A pronúncia de uma palavra forte sangra como golpe de punhal, como a dor lancinante da bala perdida.
“Da a direito à palavra, da”!
“Com vocês, a palavra”.
A palavra é arrancada da boca do homem como um caramelo. Deixa, impiedosamente a criança em prantos.
Depois de dita e redita a palavra é dissipada. Torna-se dissimulada, enfeitada de retórica e é capaz de amargar o paladar e azedar os sentimentos.
Mais uma palavra para iludir, outra palavra deixada proferir simplesmente para enganar o incauto locutor de que ele tem direito a ela.
Onde está a docilidade, o recato das palavras que não ferem? As palavras sempre ferem quando há uma sede infrene em satisfazer a oralidade, quando busca satisfação pessoal ou quando há interesses torpes.
Os corpos em transe, as bocas mortiças entreabram, os sons abafados ecoam: sem palavras buscam prazer. Depois se abrem escancaradas, feito ferinos leões, arfando as cordas vocais, enquanto o desejo é apenas de devorar.

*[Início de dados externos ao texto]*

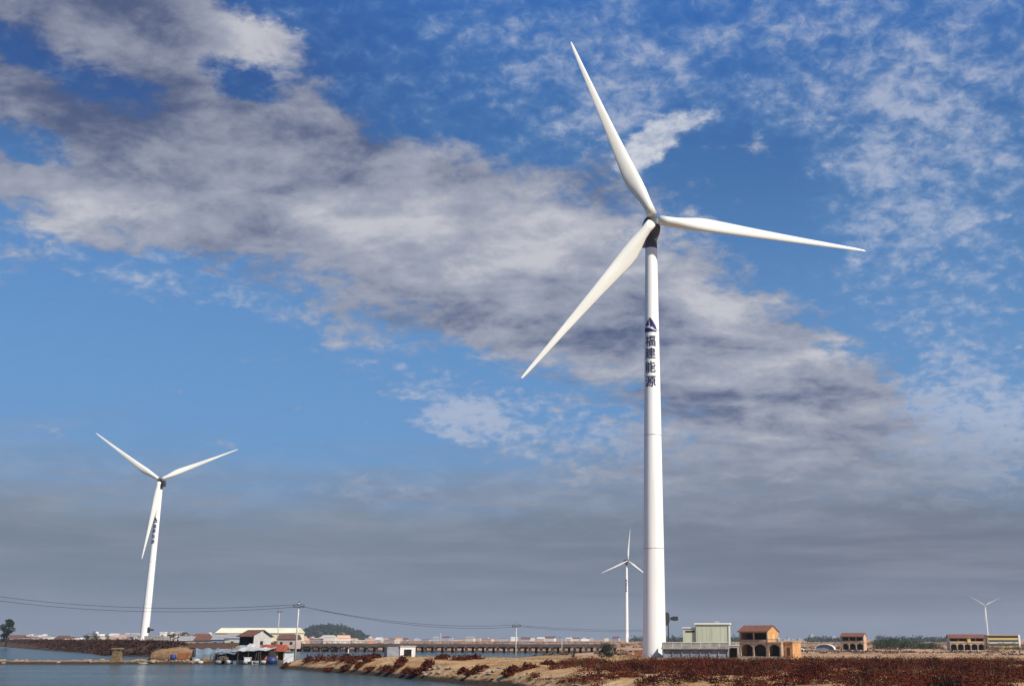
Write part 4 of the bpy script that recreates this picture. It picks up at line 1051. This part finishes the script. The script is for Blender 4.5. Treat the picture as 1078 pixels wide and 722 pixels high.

A palavra mal dita é o terror das gentes humildes. Oprime, humilha, pauperiza, relega ao desdém e se transforma numa herança maldita. O medo, a injúria e a condenação injusta estão contidas nessas malditas expressões. A incerteza é um forte teor dos dogmas e os homens nem sabem, nem reconhecem que estão caindo na armadilha sorrateira armada por ela.
A enorme fogueira acesa chamusca as carnes das criaturas humanas. A pira pipoca tão capciosamente que mal se percebe o lume de suas chamas. Porém, a palavra mal dita queima feito ácido sulfúrico, corrói os ossos e o cérebro. Ela é capaz de suscitar uma legião de acéfalos, homens com corpo, mas sem memória.
Os intelectuais proferem uma porção de palavras as quais possuem o poder de enriquecer as ideias. Os sem-palavras perdem-se num emaranhado verborrágico disfarçadas de retórica, que são condenados pela inquisição da oralidade moderna.